Sul collegamento fatto da alcuni alla necessità di ratificare il mes Becchetti afferma che le.due cose non sono affatto collegate. “Quando c’è una crisi finanziaria in caso di contagio si verifica una “fuga verso la qualità” con investitori che cedono titoli più rischiosi per acquistare titoli più sicuri…I nostri titoli di Stato possono patire la “fuga verso la qualità” e lo spread può allargarsi. Ma questa crisi è molto circoscritta e non dovrebbe arrivare in Europa a meno di nuovi fatti gravi. Abbiamo inoltre un ombrello di protezione della Bce (che farebbe esattamente il contrario della “fuga verso la qualità” per ridurre lo spread con la sua forza d’urto) che non è stato ancora testato ma credo funzionerebbe. La ratifica del Mes in tutto questo incide poco e anzi potrebbe essere vista come un fattore di debolezza dei mercati”.
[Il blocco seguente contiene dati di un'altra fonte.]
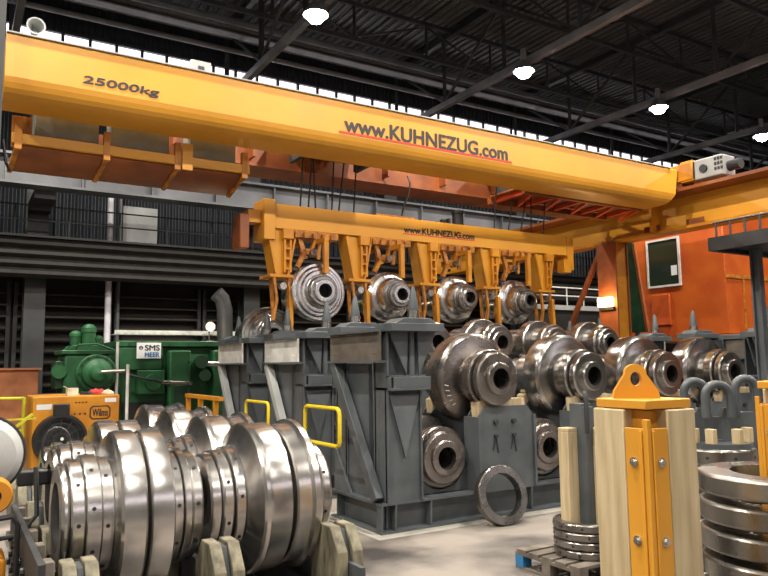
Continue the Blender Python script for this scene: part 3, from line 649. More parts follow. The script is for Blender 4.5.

I giornali di area-centrodestra fanno titoli del tipo: “La banca green fa crollare le borse”, riferendosi al fatto che la Svb investiva in start up impegnate sul fronte green e della sostenibilità. Per Becchetti questo “non c’entra un fico secco. Il problema come spiegato sopra riguarda i rischi di concentrazione in un unico settore (l’alta tecnologia) e unica area del Paese, la mancata copertura da rischi finanziari e il disallineamento tra attività e passività. La banca poteva essere e chiamarsi banca del Petrolio del Texas (o banca agricola del Tennessee), ovvero essere troppo concentrata settorialmente e geograficamente, e con queste caratteristiche e gli altri rischi di natura finanziaria di cui abbiamo parlato sarebbe fallita ugualmente”.


Infine il professor Becchetti esprime un apprezzamento per il sistema delle nostre banche di credito cooperativo per il loro legame ai territori.
“Tutte le banche di ogni genere e tipo fanno un lavoro rischioso e difficile e dunque sarebbe errato dire che esistono banche al sicuro da qualunque rischio. Però la storia del mondo del credito cooperativo ci dice che le crisi di banche locali ci sono state ma sono state tutte risolte attraverso acquisizioni da parte di altre Bcc senza un euro speso dai contribuenti. Mentre abbiamo pagato e molto le crisi bancarie di banche non cooperative. Le banche etiche nel mondo (penso agli studi sugli istituti membri della Global Alliance for Banking and Values) sono più concentrate sulle attività tradizionali di depositi e prestiti e hanno in genere Roe e Roi meno volatili. Non hanno l’obiettivo di stressare valore per l’azionista e questo le spinge a maggiore prudenza. La probabilità di crisi finanziarie però non dipende solo dalla natura delle banche ma anche dai comportamenti del regolatore. Il mondo europeo molto più regolamentato ha un motore meno scattante ma è più sicuro…gli Stati Uniti hanno scelto di deregolamentare il settore e dunque sono più esposti a crisi come quelle della Silicon Valley Bank”.